1/4% Tax on all stock trades pushed in NY Times today

Germany makes last-ditch attempt to save transcation tax:

http://www.reuters.com/article/2012/03/30/us-eu-tax-idUSBRE82T15420120330

(Reuters) - Germany made a last ditch attempt on Friday to salvage the prospect of a financial transaction tax in Europe by proposing to apply the charge initially only to trading in company stock, but still faced resistance to its plans.

A document circulated at a meeting of EU ministers and obtained by Reuters describes a two-stage approach of advancing towards a "comprehensive financial transaction tax", with the first step being a scaled-down levy.

"The idea would be to move ahead with a tax on shares among those countries which are willing to impose a stamp duty-like tax, and then have the full tax including derivatives as a second step," said one European official.

A second source said there was still broad opposition to the tax among ministers.

"I think it is quite unlikely that we will see a Europe-wide tax," he said. "A number of countries are very, very firm on their belief that we should not have a Europe-wide financial transaction tax."

Germany has said the euro zone is the smallest feasible grouping required for a financial transaction tax to work, but one EU official said its watered-down plan was unlikely to succeed even at this level given tough resistance from Luxembourg and a lukewarm response from the Netherlands.

"It won't fly in the euro zone either," the official said.

Any pan-European plan needs the backing of all 27 member states to become law, although a smaller scheme is possible.
 
Quote from Explorer:

Osborne: "Very unlikely" Britain will participate in an EU-wide stamp duty.

(German)
http://www.freiepresse.de/NACHRICHT...speckte-Finanzabgabe-in-EU-artikel7949747.php

This is good to hear that Britain isn't jumping on this EU stamp duty bandwagon.
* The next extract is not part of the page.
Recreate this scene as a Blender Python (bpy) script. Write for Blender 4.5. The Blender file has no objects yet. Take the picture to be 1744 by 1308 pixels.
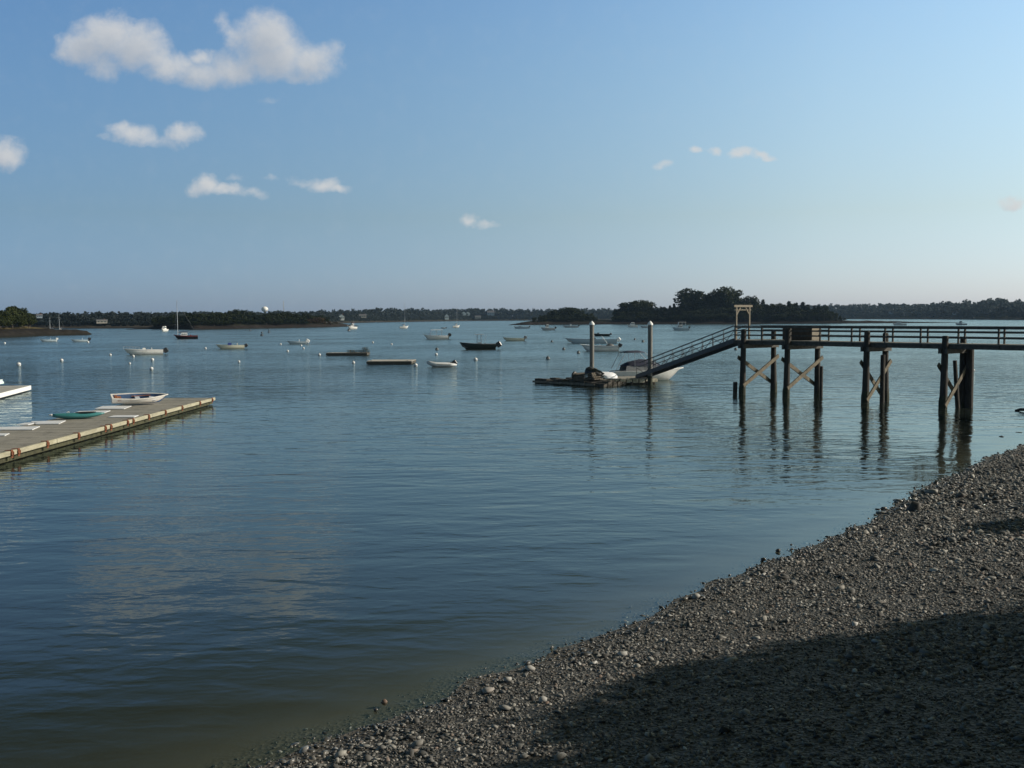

Frankly I'm surprised that Sweden seems to saying they can get behind it. Taxing investment in companies shares does nothing but hurt the economy. Germany has bluntly stated that this plan to tax shares is only a stepping stone to taxing bonds and derivatives (ie full blown ftt). We really need the countries that said no the ftt to say no to this EU stamp duty.

-Guru
 
Quote from listedguru:

This is good to hear that Britain isn't jumping on this EU stamp duty bandwagon. Frankly I'm surprised that Sweden seems to saying they can get behind it. Taxing investment in companies shares does nothing but hurt the economy. Germany has bluntly stated that this plan to tax shares is only a stepping stone to taxing bonds and derivatives (ie full blown ftt). We really need the countries that said no the ftt to say no to this EU stamp duty.

-Guru

I agree. This is the perfect time to put this whole thing to the sword, but Borg has played into Schaeuble's hands. Hopefully he'll reconsider.
 
Quote from Explorer:

I agree. This is the perfect time to put this whole thing to the sword, but Borg has played into Schaeuble's hands. Hopefully he'll reconsider.

I'm very disappointed in Borg. Finland, Denmark and the Netherlands will be watching Sweden closely on this issue. I was hoping Borg would show some real leadership. Unfortunately, that didn't happen.
 
Quote from tomdavis:

I'm very disappointed in Borg. Finland, Denmark and the Netherlands will be watching Sweden closely on this issue. I was hoping Borg would show some real leadership. Unfortunately, that didn't happen.

Absolutely. If Sweden were to go along with this silly stamp duty then Denmark and the Netherlands just might follow. I wonder what Malta's position is on the stamp duty? What about Cypress and Luxembourg? Hopefully these countries would still say no. It's good though that the Brits don't seem to be falling for Scheauble's nonsense.

I just find it really strange that Borg would fall for this nonsense. Once they get a stamp duty on shares then it's on to bonds and derivatives, etc. This will snowball into a full blown ftt - just a wolf in sheep's clothing. This stamp duty on shares must be stopped.